The Aeronauts courtesy of TIFF.

It’s day four of the Festival and I started it off with a morning screening of Marielle Heller’s A Beautiful Day in the Neighborhood. It tells the tale of a jaded journalist (Matthew Rhys) who is asked to write a profile of children’s television legend Fred Rogers (Tom Hanks). He initially considers the assignment beneath his skills but finds Rogers’ empathy intriguing, leading to a change in his own world view. The film is, quite simply, a lovely and sweet antidote to the steady stream of negative news that we are constantly hit with and displays the power of listening and caring for each other. Rhys is the audience’s surrogate, as we find ourselves initially questioning whether Rogers’ persona is just an act. Hanks’ portrayal of Rogers is a masterclass in calm sincerity and empathy. Highly recommended.

Roy Thomson Hall played host to three gala screenings today, starting off with Tom Harper’s The Aeronauts, which reunites Eddie Redmayne and Felicity Jones in the tale of a 19th-century scientist and a hot-air balloonist who seek the twin goals of breaking an altitude record and proving some controversial theories about meteorological forecasting. The pair are joined in the film by Himesh Patel and Tom Courtenay.

The next gala at RTH was John Crowley’s The Goldfinch. Based on Donna Tartt’s bestselling novel, the film follows a young man (Ansel Elgort) whose life was upended when his mother was killed in an art museum bombing that also resulted in a missing masterpiece. The story covers grief, guilt, criminal activities and personal secrets. Elgort is joined in the cast by Nicole Kidman, Finn Wolfhard, Jeffrey Wright, Sarah Paulson, and Luke Wilson.

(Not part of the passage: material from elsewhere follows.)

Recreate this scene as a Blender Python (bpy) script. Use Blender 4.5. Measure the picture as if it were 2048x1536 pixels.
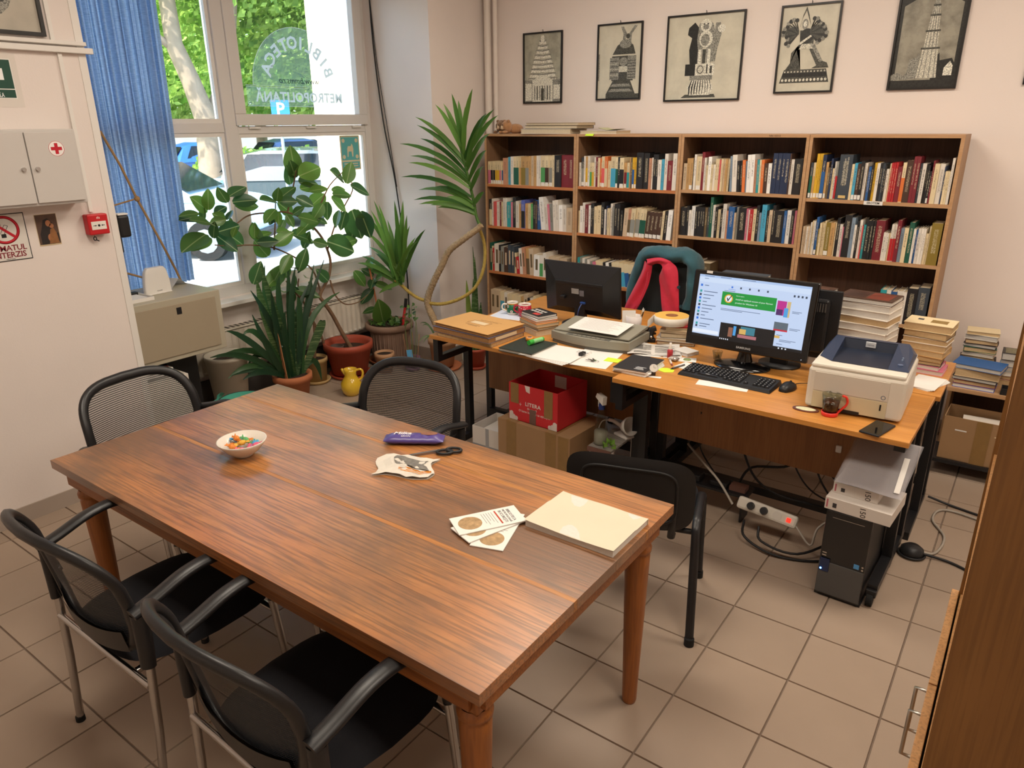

The night at Roy Thomson closed with François Girard’s The Song of Names, a historical drama starring Tim Roth and Clive Owen. It’s the story of a man moved to try and locate his childhood friend, a musical prodigy orphaned in the Holocaust, who disappeared before his first public performance.

The VISA Screening Room at the Princess of Wales Theatre welcomed the premiere of Corey Finley’s Bad Education. Based on a real embezzlement scandal that rocked Long Island in the early 2000s, it stars Hugh Jackman and Allison Janney as two school administrators milking the system for millions. With the Varsity Blues scandal currently in the headlines, this story of school-based shenanigans is quite timely.

The VISA Screening Room also premiered Taika Waititi’s Jojo Rabbit, which I’ll be watching tomorrow morning. The film stars Sam Rockwell, Scarlett Johansson, Rebel Wilson, Thomasin McKenzie, and newcomer Roman Griffin Davis in the story of a young boy in the Hitler Youth whose imaginary best friend is Adolf Hitler (Waititi). More on it tomorrow.

Upstairs at the Elgin, the Winter Garden Theatre played host to two movies from streaming services, both starring Adam Driver. Scott Z. Burns’s The Report, from Amazon Prime, teams Driver with Annette Bening as the U.S. Senate’s Intelligence Committee investigates the use of torture by the CIA following 9/11. Next up was Netflix’s Marriage Story. Written and directed by Noah Baumbach, it stars Driver and Scarlett Johansson as married couple enduring a coast-to-coast divorce.